Tensions gradually arise on various fronts. Plaza’s Harper chafes about her traveling companions’ performative displays of affection and stated indifference to what’s happening in the world (they don’t bother to watch news), while Imperioli’s Dominic – a high-powered Hollywood executive – is estranged from his wife, placing his son Adam, a shy Stanford graduate, in an uncomfortable position.

Once again, White meticulously applies layers on each of these stories, which begin as parallel lines before gradually starting to intersect and collide in unexpected, hazardous ways.

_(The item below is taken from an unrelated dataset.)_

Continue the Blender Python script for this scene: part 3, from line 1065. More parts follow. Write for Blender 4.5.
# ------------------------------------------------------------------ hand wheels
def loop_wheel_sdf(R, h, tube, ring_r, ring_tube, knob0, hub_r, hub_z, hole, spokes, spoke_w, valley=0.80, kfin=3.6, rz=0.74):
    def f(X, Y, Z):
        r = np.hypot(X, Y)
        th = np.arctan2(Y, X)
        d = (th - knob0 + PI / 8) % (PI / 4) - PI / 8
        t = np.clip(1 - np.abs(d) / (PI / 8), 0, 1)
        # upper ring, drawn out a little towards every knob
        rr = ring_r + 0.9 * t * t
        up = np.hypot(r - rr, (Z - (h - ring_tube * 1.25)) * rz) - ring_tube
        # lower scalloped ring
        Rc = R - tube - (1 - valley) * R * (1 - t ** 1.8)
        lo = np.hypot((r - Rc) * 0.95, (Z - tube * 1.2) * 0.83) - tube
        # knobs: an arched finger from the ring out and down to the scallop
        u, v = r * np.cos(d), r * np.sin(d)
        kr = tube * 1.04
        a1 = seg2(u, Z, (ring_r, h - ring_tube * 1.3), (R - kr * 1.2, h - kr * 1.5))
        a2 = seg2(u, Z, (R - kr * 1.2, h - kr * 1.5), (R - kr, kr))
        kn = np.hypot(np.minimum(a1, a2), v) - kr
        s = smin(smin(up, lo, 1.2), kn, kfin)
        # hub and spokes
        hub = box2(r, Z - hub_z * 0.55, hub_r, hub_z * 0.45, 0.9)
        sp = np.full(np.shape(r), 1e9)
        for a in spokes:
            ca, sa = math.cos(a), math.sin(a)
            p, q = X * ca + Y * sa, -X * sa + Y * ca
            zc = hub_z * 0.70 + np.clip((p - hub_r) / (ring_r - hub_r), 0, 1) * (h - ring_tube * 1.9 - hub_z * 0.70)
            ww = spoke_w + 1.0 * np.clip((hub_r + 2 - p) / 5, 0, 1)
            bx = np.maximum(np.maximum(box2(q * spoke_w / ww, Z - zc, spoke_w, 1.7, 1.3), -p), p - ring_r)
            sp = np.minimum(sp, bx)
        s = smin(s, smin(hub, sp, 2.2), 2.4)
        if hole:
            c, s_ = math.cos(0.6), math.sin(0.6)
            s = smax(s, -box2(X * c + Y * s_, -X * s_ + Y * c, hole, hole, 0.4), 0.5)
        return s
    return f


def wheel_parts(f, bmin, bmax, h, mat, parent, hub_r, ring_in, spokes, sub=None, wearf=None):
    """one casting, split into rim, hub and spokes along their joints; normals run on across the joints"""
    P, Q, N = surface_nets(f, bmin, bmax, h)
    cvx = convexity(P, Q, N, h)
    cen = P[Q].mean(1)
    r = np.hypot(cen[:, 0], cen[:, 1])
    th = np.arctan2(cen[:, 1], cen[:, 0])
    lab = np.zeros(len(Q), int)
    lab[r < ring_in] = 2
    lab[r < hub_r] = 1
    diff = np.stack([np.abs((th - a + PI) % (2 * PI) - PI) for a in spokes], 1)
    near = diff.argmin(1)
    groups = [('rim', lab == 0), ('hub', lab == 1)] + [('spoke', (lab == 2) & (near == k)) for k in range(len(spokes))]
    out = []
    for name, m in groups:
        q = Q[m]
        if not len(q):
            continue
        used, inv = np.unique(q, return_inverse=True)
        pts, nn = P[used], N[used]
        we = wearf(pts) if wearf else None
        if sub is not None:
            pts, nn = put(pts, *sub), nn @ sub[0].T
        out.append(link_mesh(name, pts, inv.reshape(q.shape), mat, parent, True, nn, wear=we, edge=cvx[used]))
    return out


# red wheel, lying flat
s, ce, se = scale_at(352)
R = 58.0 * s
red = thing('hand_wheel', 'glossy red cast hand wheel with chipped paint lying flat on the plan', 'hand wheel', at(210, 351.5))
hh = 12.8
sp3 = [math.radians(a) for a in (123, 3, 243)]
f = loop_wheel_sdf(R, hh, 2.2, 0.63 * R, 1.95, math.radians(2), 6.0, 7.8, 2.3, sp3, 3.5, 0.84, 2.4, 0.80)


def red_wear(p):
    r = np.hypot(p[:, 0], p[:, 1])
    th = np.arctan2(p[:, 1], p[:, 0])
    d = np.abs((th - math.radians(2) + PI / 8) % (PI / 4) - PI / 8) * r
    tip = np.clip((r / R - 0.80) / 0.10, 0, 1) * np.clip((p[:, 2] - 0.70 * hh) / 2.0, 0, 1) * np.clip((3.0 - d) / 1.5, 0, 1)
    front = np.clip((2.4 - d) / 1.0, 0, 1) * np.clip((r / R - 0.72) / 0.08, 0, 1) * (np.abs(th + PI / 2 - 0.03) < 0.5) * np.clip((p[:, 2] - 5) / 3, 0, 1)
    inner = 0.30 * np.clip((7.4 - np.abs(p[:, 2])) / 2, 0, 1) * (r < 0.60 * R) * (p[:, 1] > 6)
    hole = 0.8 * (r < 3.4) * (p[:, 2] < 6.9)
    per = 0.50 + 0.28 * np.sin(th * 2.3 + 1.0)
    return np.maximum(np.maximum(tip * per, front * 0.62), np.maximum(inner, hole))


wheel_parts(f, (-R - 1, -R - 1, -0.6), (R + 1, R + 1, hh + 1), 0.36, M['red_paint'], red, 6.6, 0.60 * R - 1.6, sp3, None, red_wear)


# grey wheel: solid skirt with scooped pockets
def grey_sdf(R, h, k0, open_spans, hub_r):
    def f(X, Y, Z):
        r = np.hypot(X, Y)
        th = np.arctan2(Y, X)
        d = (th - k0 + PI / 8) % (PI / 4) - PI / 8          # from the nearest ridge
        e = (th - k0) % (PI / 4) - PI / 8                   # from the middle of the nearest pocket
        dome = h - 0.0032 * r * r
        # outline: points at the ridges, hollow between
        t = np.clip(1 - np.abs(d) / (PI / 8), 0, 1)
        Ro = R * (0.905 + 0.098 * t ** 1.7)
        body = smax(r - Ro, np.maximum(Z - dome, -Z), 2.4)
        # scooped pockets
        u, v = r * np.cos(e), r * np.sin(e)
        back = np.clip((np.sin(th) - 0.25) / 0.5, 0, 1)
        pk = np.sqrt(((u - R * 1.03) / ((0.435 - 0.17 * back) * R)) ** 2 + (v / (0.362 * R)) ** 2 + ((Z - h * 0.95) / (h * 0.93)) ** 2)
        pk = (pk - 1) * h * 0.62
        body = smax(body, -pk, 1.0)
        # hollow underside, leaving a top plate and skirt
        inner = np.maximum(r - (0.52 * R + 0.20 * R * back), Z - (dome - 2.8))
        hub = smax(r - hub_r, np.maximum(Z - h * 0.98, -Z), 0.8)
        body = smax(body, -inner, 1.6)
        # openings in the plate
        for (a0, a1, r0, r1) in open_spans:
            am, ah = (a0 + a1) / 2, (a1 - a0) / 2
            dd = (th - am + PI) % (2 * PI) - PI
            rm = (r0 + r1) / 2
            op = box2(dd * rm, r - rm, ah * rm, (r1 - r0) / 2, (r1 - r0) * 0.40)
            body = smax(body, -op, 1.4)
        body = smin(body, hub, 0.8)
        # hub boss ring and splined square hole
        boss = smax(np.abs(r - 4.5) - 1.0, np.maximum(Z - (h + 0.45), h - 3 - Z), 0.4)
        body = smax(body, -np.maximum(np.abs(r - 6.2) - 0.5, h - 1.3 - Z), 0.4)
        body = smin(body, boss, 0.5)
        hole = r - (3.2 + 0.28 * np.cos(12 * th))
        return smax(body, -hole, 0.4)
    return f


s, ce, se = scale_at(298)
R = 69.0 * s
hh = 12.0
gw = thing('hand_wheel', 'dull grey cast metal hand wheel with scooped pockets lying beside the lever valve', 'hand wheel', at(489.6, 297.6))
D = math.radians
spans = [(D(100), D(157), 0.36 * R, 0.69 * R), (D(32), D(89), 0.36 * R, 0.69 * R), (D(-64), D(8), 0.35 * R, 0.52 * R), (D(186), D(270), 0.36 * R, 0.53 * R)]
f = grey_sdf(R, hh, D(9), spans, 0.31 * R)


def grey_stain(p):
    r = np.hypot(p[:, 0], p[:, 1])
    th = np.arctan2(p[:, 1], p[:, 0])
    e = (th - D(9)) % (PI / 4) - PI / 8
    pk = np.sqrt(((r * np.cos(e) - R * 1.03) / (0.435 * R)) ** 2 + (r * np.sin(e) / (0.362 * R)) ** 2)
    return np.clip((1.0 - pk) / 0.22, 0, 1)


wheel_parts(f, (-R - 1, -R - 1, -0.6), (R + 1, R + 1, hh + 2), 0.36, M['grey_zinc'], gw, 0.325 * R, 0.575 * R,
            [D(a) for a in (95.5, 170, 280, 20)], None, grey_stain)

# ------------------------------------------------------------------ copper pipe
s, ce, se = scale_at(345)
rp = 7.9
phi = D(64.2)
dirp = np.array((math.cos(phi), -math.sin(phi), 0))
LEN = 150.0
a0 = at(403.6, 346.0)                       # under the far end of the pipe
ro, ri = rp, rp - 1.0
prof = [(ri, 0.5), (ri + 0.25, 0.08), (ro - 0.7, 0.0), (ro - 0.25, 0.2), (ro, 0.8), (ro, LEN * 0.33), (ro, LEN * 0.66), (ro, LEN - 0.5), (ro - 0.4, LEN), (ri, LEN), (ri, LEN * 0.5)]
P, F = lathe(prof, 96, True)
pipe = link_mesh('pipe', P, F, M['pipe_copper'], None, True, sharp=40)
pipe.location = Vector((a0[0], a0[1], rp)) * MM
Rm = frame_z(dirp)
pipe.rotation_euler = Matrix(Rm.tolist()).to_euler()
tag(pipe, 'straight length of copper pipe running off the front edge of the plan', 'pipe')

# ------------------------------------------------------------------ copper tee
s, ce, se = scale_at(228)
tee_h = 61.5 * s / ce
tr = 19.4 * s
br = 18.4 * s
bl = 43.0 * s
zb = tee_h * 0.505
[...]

When a character utters a line like, “Please don’t make me regret this,” in the environs of “The White Lotus,” it immediately feels like a warning that he eventually will.

If the situations are darkly comic, the dialogue also remains exceptionally sharp, such as Abraham’s aging lion – who insists on flirting with much-younger women – musing to the socially conscious and frequently embarrassed Adam that instead of respecting the elderly, “Now we’re just reminders of an offensive past everybody wants to forget.” That includes a family debate about the merits of “The Godfather” as the trio takes a bucket-list tour of the Sicilian locations where the movie was filmed.

Five of this season’s seven episodes were made available, so it remains to be seen whether the payoff is again worthy of the buildup, and obviously, there’s not quite the same sense of discovery.

For now, though, White has accomplished one of the most daunting feats in Hollywood: Conjuring a follow-up to a rightly admired project with no clear blueprint how to do so, and barring a complete collapse at checkout time, delivering another five-star TV experience.

“The White Lotus” premieres October 30 at 9 p.m. on HBO, which, like CNN, is a unit of Warner Bros. Discovery.